Sarbanes-Oxley
Harlaw Associates has been working with Sarbanes-Oxley projects since 2003, and can bring a wealth of expertise to your company's compliance project. Read on for more information about Sarbanes-Oxley, or find out about our approach. If you have any questions or would like to know more, please contact us.
What is Sarbanes-Oxley?
Major corporate accounting scandals in early 2002 resulted in very significant investor losses, with public markets suffering significant declines in share value across the board due to loss of investor confidence
To restore investor confidence, the Securities and Exchange Committee (SEC) and U.S. Congress implemented the Sarbanes-Oxley Act, which makes significant provisions on how companies must operate. In brief, Sarbanes-Oxley:
Prohibits accounting firms from providing certain services to audit clients.
Requires board of directors approval of permitted non-audit services performed by auditors.
Requires management to certify completeness and accuracy of all disclosures of business activity.
Requires the company to certify that it has adequate internal controls over financial reporting.
Requires the company auditor to attest that the board's internal control certification is accurate.
What does this mean for my company?
Public US companies and non-U.S. companies with a US presence are affected by SOX. SOX is all about corporate governance and financial disclosure — all publicly-traded companies in the US are required to submit an annual report of the effectiveness of their internal accounting controls to the SEC. Additionally, any companies that have US debt must comply with the Sarbanes-Oxley act.
One of the key requirements of Sarbanes-Oxley is that a company must assert that it has adequate internal controls over financial reporting. In order to support this assertion, your company must maintain adequate documentation of control procedures and performance. These documents will be required by any SOX auditors to perform independent assessments of your assertion.

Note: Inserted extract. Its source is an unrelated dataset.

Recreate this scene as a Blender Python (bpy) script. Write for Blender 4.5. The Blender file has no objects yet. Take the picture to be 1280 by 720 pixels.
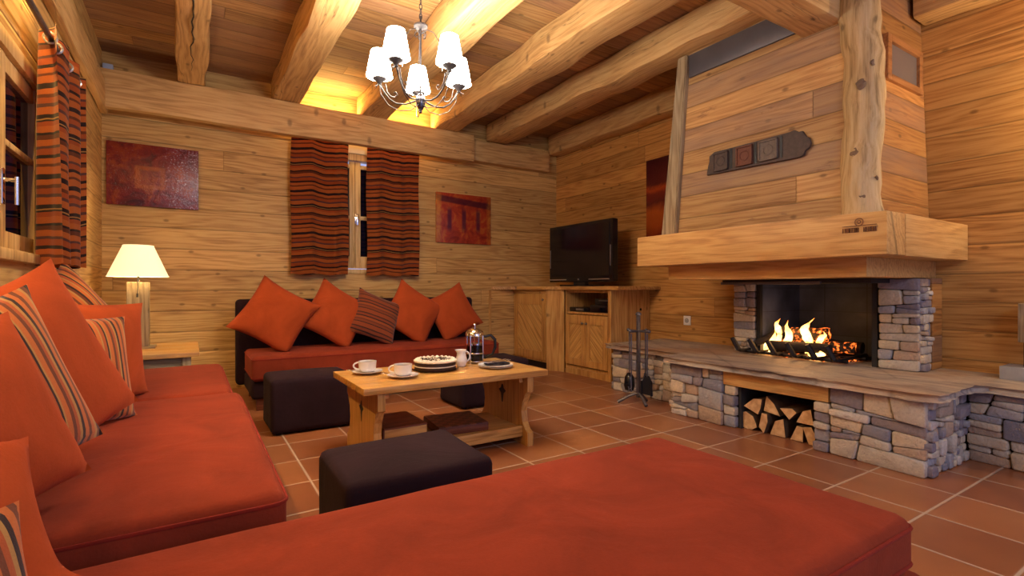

What this means in practice, is that you must:
Establish a standard to measure the effectiveness of control procedures
Establish a process to evaluate control effectiveness and to monitor internal control performance
Our approach to Sarbanes-Oxley
Process documentation and process testing are fundamental to any SOX attestation. We will minimise the burden on your operations by gathering all the necessary information to produce your SOX process documentation, without any major impact to your operational resources.
We'll produce your SOX process documents "off-line", again with minimal interruption to your day-to-day business processes. The documentation we deliver will include an evaluation and testing plan: once we have confirmed the documentation with you, we will then perform the testing on your behalf.
After the initial documentation and testing phases are complete, ongoing process evaluation and testing are required as part of your annual SOX attestation. Again, we will agree a testing schedule with you, perform the evaluation and present the results.
Initially we will review your financial process universe and perform a three-dimensional Boston square analysis on your processes with the three axes of impact, probability and value. We can then prioritise which processes to document and test first.
We will use our project / programme management expertise to develop an encompassing programme to meet your needs. For mature SOX clients, we'll develop a testing schedule with you and then implement the tests as per the agreed schedule before presenting the process evaluation results.